義肢装具士 齋藤拓さんとパラリンピック選手の挑戦
>>ついに開幕しましたパリパラリンピックです。
この大舞台に臨む選手たちを支える用具に、義手や義足があります。
こうした選手のために進化してきた技術が、アスリートではない障害者にとっても、欠かせないものになっているんです。
>>義手や義足の製作を手がける義肢装具士、齋藤拓さんです。
>>これまで19年のキャリアを通して作ってきた義肢はおよそ1000本。
パリパラリンピックに出場する5人の日本代表選手を担当しています。
その1人、自転車の藤田征樹選手は、交通事故で両足を失い、ひざ下からが義足です。
今回で5大会連続出場となる藤田選手。
初出場の北京大会で日本の義足アスリートとして初のメダリストになると、これまで3個の銀メダル、2個の銅メダルを齋藤さんの義足とともに獲得してきました。
義肢技術の進化とその日常生活への応用
パリに飛び立つ4日前、齋藤さんを藤田選手が訪ねていました。
体の一部となって戦う義足、その最終調整のためです。
培ってきた技術が注ぎ込まれるのが、肉体と義足をつなぐソケットと呼ばれる部分です。
齋藤さんが装具士になった当初、痛みが出やすいすねの骨の部分を避けて、側面とひざ裏辺りの3面で体重を支える形が主流でした。

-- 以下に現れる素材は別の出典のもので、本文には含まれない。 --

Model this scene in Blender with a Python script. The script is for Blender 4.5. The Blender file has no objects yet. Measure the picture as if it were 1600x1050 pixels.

齋藤さんは、逆転の発想で、すねの骨がある前の面を加えた4面で支える方法を思いつきます。
体重を分散させて、痛みが出にくくなると考えました。
そのために、すねとソケットの接する面は0.1ミリ単位で調整。
極限まで滑らかに仕上げていきます。
齋藤さんは、この技術をパラアスリート以外の障害者が日常生活で使うものにも反映させています。
小島浩幸さんです。
15年前にすねの骨に腫瘍が見つかり、切断を余儀なくされました。
別の義足を使っていたときには痛みがありましたが、藤田選手と同じ4面で支える齋藤さんのソケットにしてから、生活が変わったといいます。
自転車にも乗れるようになった小島さん。
出勤や買い物など、移動が容易になったことで、生活の幅が広がりました。
さらに7年前からは、新たな趣味としてゴルフを始めました。
4時間かけてプレーするゴルフでも、痛みを感じたことはありません。
>>パラアスリートの道具を進化させていく先に、齋藤さんは義手や義足をもっと快適なものにしていきたいと考えています。
>>一人一人に合わせてフィットさせる技術を向上させてきたことで、齋藤さんの義足は長い期間、使用できるようになっているということです。
>>そして、5大会目のパラリンピックとなる自転車の藤田選手ですが、早速、日本時間のあす、最初の出場種目、男子個人パシューから臨みます。